Windows 10: Microsoft lays its smartphone ambitions to rest

19.08.2015
If there were ever any doubt that Windows Phone is dead, the release of Windows 10 should put them to rest. Microsoft may continue to manufacture smartphones for years, but the devices will always remain barely even also-rans, racking up user share in the low single digits as far as the eye can see.

What does the release of Windows 10 for desktops, laptops and tablets have to do with the end of Windows Phone Plenty, and not in a place you would expect to look. It’s in the small selection of built-in apps for the operating system.

With Windows 10, Microsoft is creating an architecture in which Windows’ look and feel spans devices. Whether you’re using a desktop, tablet or phone, you’ll see a very similar operating system. That architecture is more than skin deep. What Microsoft calls Universal Windows apps will run on all Windows 10 devices, whether they be desktops, laptops, tablets or smartphones.

Microsoft is betting that those Universal apps will be what saves Windows Phone. Apps sell phones, and one of Windows Phone’s major drawbacks has been that the operating system has far fewer useful apps than iOS and Android. With Windows 10, Universal Windows apps written for traditional computers will also run on phones. And Microsoft believes those Universal Windows apps will draw users to Windows Phone in droves.

Microsoft CEO Satya Nadella made that explicit when he told ZDNet, “The reason why anybody would want to write universal apps is not because of our three percent share in phones. It's because a billion consumers are going to have a Start Menu, which is going to have your app. … If anything, the free upgrade for Windows 10 is meant to improve our phone position. That is the reason why I made that decision. If somebody wants to know whether I'm committed to Windows Phone, they should think about what I just did with the free upgrade to Window.”

Here’s the problem, though: The Windows apps built into Windows 10 are far from spectacular. And other Windows apps you can download from the Windows Store won’t get anyone to switch from iOS or Android to the Windows 10 version of Windows Phone.

Only a handful of Windows apps ship with Windows 10. There’s a useful calendar, a well-done mail app, nice sports, news, and food and drink apps, and a few more as well. They’re all pleasant enough. They’re all useful enough. But I won’t be using any of them on Windows 10, and I’m sure I’m not alone. The mail app isn’t as good as Gmail, especially Google Inbox. I don’t need apps to find news, sports and recipes — I’ve got the Web for that. Google Calendar serves me well, so I don’t need a new calendar. These apps certainly aren’t anything that would make me, or almost anyone else, want to give up an iPhone or Android phone just so I can run them.

Even more to the point, you won’t find new, knock-your-socks-off apps from third-party developers built into Windows 10. And you won’t find them in the Windows Store either.
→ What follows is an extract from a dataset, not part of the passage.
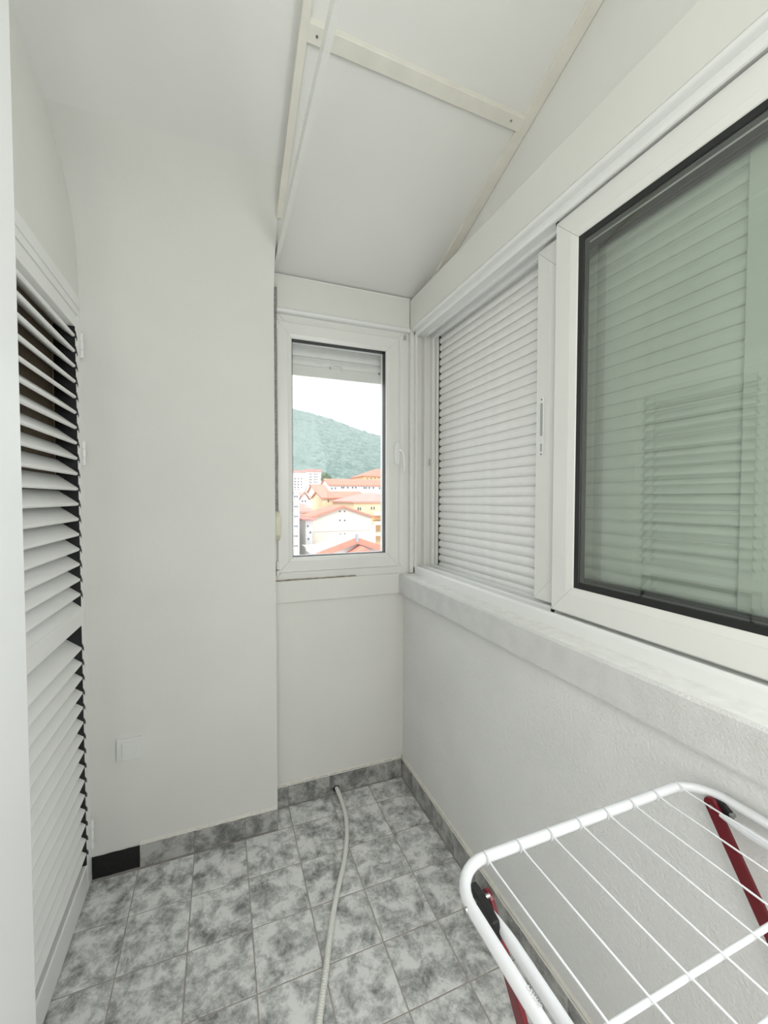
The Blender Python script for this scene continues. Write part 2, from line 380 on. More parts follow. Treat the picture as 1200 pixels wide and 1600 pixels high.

That’s because they don’t exist. Even though Windows has hundreds of millions of users worldwide, and is by far the dominant PC operating system, developers haven’t flocked to write what were once called Metro-style apps (and are now called, among other things, Universal Windows apps). That’s not about to change with Windows 10.

If Microsoft were serious about using Windows 10 to save Windows Phone, the company would have made sure that there were plenty of new apps available for Windows 10 at launch, to drum up interest in Windows Phone when the Windows 10 update comes to mobile. That didn’t happen.

The few Microsoft-created apps and applications that might draw people to Windows Phone are available or will soon be available on iOS and Android. Office already runs on those operating systems. The digital assistant built into Windows 10, Cortana, will as well.

If you want to see the future of Windows Phone, follow the money, not Nadella’s public Windows 10 pronouncements. In early July, Microsoft wrote off $7.6 billion in losses because of its acquisition of Nokia — almost the entire value of the Nokia purchase. Last year, Microsoft laid off 18,000 employees, mainly related to Nokia. This year, it’s laying off another 7,800, primarily from its phone business.

That’s $7.6 billion and more than 25,000 layoffs. And that, more than vague hopes that developers will hustle to write Windows 10 Universal Windows apps, shows the future of Windows Phone.